Perhaps artistic director Jonathan Morton may also have been less bold in the selection of works that led up to Tchaikovsky’s Serenade for Strings to entice Perth to book in person, but the ten other composers to be heard here are sequenced with great skill in an international journey that manages to keep one foot at home in Scotland.

In effect the Serenade’s best known movement becomes the last waltz in an evening of dance music, and there is an atmosphere of the ceilidh in this converted farm building, more than living up to Morton’s promise of a programme of joyful and exuberant music.

The opening movement from Grazyna Bacewicz’s Concerto for String Orchestra certainly fits the bill, and if James MacMillan’s Memento, which follows, is the composer in haunting, folky mode, it is the bridge to the Scottish strain being given full expression in Anna Meredith’s Tullochgorum, not only a Scottish Ensemble commission but also a reminder that MacMillan conducted one of her earliest orchestral pieces during his association with the BBC Philharmonic.

If we might seem to return to Eastern Europe with Dvorak’s Waltz in D Major, that reckons without the trad fiddle session way Morton leads the piece, and something of that style continues in first viola Andrew Berridge’s solo line in a selection from Schubert’s 5 German Dances, rather more lively than its Minuet title suggests.

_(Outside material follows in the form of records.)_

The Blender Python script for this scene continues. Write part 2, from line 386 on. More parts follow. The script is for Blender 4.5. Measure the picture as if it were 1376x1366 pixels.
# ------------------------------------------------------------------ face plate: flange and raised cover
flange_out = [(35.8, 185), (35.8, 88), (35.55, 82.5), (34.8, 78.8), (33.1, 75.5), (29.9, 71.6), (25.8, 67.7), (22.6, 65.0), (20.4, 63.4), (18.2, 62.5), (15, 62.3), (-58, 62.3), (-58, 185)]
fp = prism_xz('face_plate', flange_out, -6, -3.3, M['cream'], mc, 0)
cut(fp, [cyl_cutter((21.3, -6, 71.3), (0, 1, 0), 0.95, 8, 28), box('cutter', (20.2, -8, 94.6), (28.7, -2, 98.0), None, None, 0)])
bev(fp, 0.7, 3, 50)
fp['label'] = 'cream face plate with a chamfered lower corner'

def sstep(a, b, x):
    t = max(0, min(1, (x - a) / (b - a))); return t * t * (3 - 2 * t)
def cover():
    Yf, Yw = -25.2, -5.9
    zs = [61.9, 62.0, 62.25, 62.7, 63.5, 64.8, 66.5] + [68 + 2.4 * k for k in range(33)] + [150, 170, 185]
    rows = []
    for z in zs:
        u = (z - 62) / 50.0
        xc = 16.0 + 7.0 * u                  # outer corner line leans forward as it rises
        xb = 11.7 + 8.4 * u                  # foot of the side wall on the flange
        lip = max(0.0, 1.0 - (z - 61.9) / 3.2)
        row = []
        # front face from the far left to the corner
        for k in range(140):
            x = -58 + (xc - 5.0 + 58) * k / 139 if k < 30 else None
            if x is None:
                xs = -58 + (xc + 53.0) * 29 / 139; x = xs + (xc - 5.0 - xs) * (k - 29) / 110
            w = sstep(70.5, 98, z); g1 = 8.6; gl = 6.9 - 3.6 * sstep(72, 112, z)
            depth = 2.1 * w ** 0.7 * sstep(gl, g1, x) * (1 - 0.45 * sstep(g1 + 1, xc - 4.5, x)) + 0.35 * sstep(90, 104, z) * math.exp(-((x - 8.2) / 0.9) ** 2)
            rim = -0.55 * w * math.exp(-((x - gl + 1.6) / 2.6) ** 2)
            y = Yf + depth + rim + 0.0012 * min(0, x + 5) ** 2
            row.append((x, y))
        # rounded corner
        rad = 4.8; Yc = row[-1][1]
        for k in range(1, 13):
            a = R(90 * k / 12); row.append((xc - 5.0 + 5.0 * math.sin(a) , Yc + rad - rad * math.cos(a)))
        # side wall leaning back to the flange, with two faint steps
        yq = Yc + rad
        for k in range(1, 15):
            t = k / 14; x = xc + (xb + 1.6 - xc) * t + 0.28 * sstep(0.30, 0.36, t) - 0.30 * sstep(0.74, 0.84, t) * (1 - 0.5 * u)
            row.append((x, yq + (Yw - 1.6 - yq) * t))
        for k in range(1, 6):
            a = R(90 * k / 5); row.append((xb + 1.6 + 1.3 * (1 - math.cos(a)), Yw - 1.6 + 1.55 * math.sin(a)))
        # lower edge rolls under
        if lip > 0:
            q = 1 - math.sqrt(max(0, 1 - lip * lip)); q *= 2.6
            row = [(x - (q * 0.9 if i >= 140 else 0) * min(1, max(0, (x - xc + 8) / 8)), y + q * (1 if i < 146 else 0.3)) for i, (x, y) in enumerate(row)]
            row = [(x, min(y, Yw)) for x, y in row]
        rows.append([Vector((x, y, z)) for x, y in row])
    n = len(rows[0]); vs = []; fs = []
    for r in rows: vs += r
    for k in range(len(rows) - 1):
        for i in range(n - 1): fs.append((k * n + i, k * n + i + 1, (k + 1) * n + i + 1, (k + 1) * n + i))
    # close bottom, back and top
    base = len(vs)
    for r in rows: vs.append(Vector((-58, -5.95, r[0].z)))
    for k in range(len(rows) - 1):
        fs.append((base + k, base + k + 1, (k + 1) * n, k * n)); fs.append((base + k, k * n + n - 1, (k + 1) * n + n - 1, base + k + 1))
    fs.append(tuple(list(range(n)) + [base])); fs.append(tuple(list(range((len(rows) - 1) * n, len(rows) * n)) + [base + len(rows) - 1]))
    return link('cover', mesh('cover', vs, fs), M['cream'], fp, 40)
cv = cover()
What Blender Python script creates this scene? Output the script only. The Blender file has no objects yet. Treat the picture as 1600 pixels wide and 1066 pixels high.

After that, the music becomes more of a challenge to dance to, for all its rhythmic intensity. The Transylvanian dance of Sandor Veress has the sort of challenging time signature that was catnip to jazz trumpeter Don Ellis with his band, before the biggest geographical leap of the programme takes us to Buenos Aires and “Summer” from Piazzolla’s Four Seasons.

The natural move to William Grant Still’s Danzas de Panama introduces a work that then goes somewhere else entirely, before the adventurous strings cross back over the Atlantic for two pieces by members of the Danish String Quartet, cellist Fredrik Schoyen Sjolin and leader Rune Tonsgaard Sorensen. There may be a nod to Danish court composer John Dowland here, but we are also firmly back at the ceilidh until Tchaikovsky waltzes us all home.